And this trend is here to stay. According to the D2C and The New Brand Loyalty Opportunity study by PYMNTS, nearly three quarters (73.2%) of consumers plan to continue shopping online.

 

Benefits for setting up e-commerce in manufacturing

These shifts have led many manufacturers to adopt an omnichannel approach and include selling DTC.

For manufacturers looking to establish a brand, where they have multiple products or ranges of products, setting up a unique e-commerce shopfront offers many advantages. Manufacturers have more brand control and gain access to valuable customer behaviour data which can be used to improve pricing and customise shopping experiences, creating greater customer lifetime value. 

This data can also help inform better decisions on how best to upsell and cross-sell complementary items. In addition, DTC in manufacturing also offers global growth opportunities as selling direct to consumers across the globe has never been more accessible for businesses.

According to the e-commerce insights provided by ECDB, Europe’s e-commerce market is expected to reach a new peak of USD $659 billion this year, with projections rising to USD $756 billion by 2027.

 

Global indirect tax challenges for DTC – manufacturing industry

However, with great growth comes great responsibility from a tax perspective. When selling DTC cross-border via e-commerce in manufacturing, businesses face a diverse regulatory landscape including logistics, several VAT and customs duty considerations, as well as e-invoicing compliance obligations.

Due to the rise of e-commerce and its global reach, many countries started taxing these transactions where the consumer resides. The aim of these changes is to create a 'VAT level playing field' for sales between local and foreign sellers, as well as increase the transparency around DTC sales and close tax gaps. 

A clear example of this is in the EU, where low-value goods are now subject to this level of compliance, with Low Value Consignment relief being abolished in 2021. Low-value goods are now subject to the domestic VAT rate for each country you're selling to, and this VAT must be charged to customers at the point of sale.

 

VAT for e-commerce in manufacturing

For businesses adding DTC to their traditional channel(s), this VAT calculation at the point-of-sale implies a departure from the traditional approach via indirect sales channels, where agents or third-party platforms typically manage this process. This shift requires meticulous attention to detail to ensure accurate VAT assessment, considering varying rates across jurisdictions, exemptions and thresholds.

When considering e-commerce in manufacturing, it’s important to note that there are additional foreign exchange (FX) obligations, as different jurisdictions impose different FX requirements for invoicing and reporting.

What's more, with DTC sales, manufacturers are responsible for arranging cross-border formalities, including customs clearance and import procedures.
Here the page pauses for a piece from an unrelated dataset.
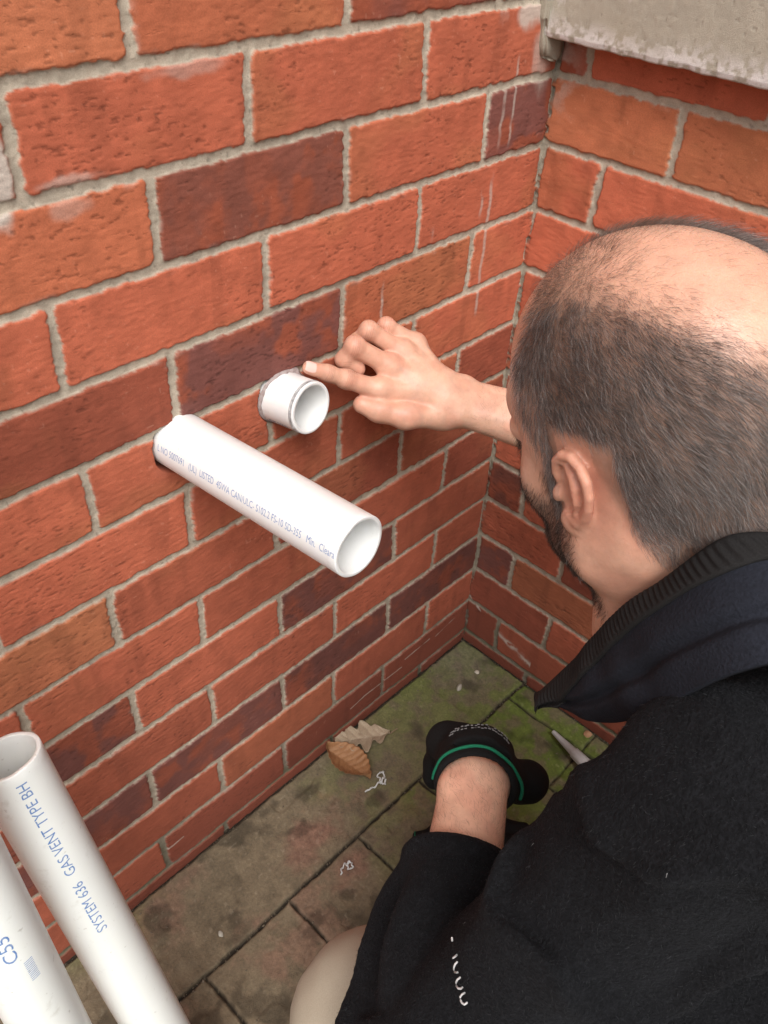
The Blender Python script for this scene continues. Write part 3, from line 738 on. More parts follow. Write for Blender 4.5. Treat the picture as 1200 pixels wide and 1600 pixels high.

This involves a whole new set of reporting requirements, to ensure smooth cross-border transactions with minimal delays or disruptions to the supply chain.

For DTC in manufacturing, it means having to answer directly to tax authorities, and uphold greater responsibility when it comes to indirect tax compliance.

And for those eyeing up the U.S. market, a whole new set of tax complexities is opened up, with over 13,000 local tax jurisdictions to contend with, each with their own unique sales tax rates and rules.

 

Putting the right tech in place for DTC in Manufacturing

In an era where consumers expect a quick and seamless shopping experience, manufacturers selling DTC via e-commerce cannot afford to have a slow tech infrastructure for calculating indirect tax at checkout. Not when over half (53%) of shopping baskets are abandoned, according to Kissmetrics’ research.

Going DTC in manufacturing should involve investing in robust tax technology solutions capable of automating VAT calculations, generating compliant invoices and fostering seamless cross-border transactions to ensure a good customer user experience.